Ownership Gospel

Below are some excerpts from the book – ‘Built from Scratch‘ – by The Home Depot co-founders, Bernie Marcus and Arthur Blank with Bob Andelman. We are particularly interested in the areas that demonstrate the primacy of the ownership stake principle over a ‘good job with fancy titles and excellent benefits’.

For the avoidance of confusion, when we refer to ‘ownership’, it is not about residential homes (which do not generate income, have fluctuating values and obligations [mortgage payments] attached) – for an aspiring MCWB (Middle Class Wealth Builder), the only ownership that counts is that of income producing assets (precious metal mines, crude oil wells, stabilized commercial real estate, royalty streams from entertainment [e.g. songs, movies, comedies, books], well run businesses and so on).

1. (Bernie Marcus)

“In June of 1968 I joined a manufacturing company called Odell Inc., as president and chief operating officer. Odell was a $50-million-a-year manufacturer of consumer products such as Esquire shoe polish, Tintex, and Tidy Bowl. I stayed at Odell for two years, enduring a hostile-takeover battle with Papercraft. In June 1970, I read the handwriting on the wall and left Odell for Daylin Corporation as a vice-president in its North Bergen, New Jersey, offices. My initial responsibilities included supervising the 34-store Millers/Gulf Mart Discount Stores operation, working with Dave Finkle, chairman of the executive committee, to coordinate the corporate-wide merchandising of our hard-goods lines, and supervising drug and toiletries merchandising in the chain of Great Eastern Discount Stores – a direct competitor of Two Guys.

I never had any real money to speak of in those days, despite holding lofty titles in some of America’s best retail companies. And by 1972, I had an ex-wife, Ruth, two kids in college, Fred and Suzanne, and a new wife, Billi, and another child, Michael Morris. No matter what I was paid, it wasn’t enough. Real money is in equity, and that I didn’t have.

2. (Bernie Marcus & Arthur Blank)

“The Home Depot got its start when Ken Langone reached out to his own investment group for seed money. We had convinced him that our new retail concept had such a good blend of low price, wide assortment, and customer service that it couldn’t miss. It was destined to become the first nationwide home improvement store brand, and once Ken believed, he set out to convince the rest of the world on our behalf.

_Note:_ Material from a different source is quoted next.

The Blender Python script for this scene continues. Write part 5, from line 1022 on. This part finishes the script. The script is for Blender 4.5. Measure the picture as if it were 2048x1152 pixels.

We had never met most of Ken’s group, so he set up a meeting in New York. We felt like beggars, asking these successful people to invest in our company. Not that that [it] was necessary; they gave us a rousing reception. Why? These were the people who had bought Handy Dan stock between $3 and $9 a share and sold it at $25.50 a share. Of course they loved us!

Of course, while they had made tons of money, we were broke.

That irony wasn’t lost on Ken.”

3. (Bernie Marcus)

“A key part of our plan to form what became The Home Depot was our partnership. Arthur [Blank] no longer wanted to work for me – or anyone else, for that matter. We were each going to bring an equal measure of necessary ingredients to the recipe, based on our individual strengths, so we agreed to be partners.

I took the traditionally higher titles of chairman and chief executive officer because of my greater experience, and I ended up with slightly more stock for that reason, 18 percent to Arthur’s 15 percent. Arthur became president. (Once Pat [Farrah] concluded his and Homeco’s bankruptcy proceedings, he was granted an amount of stock that was almost, but not quite, equal to Arthur’s holdings.) But the idea from day one was that the gap would close, both financially and in terms of the company hierarchy.”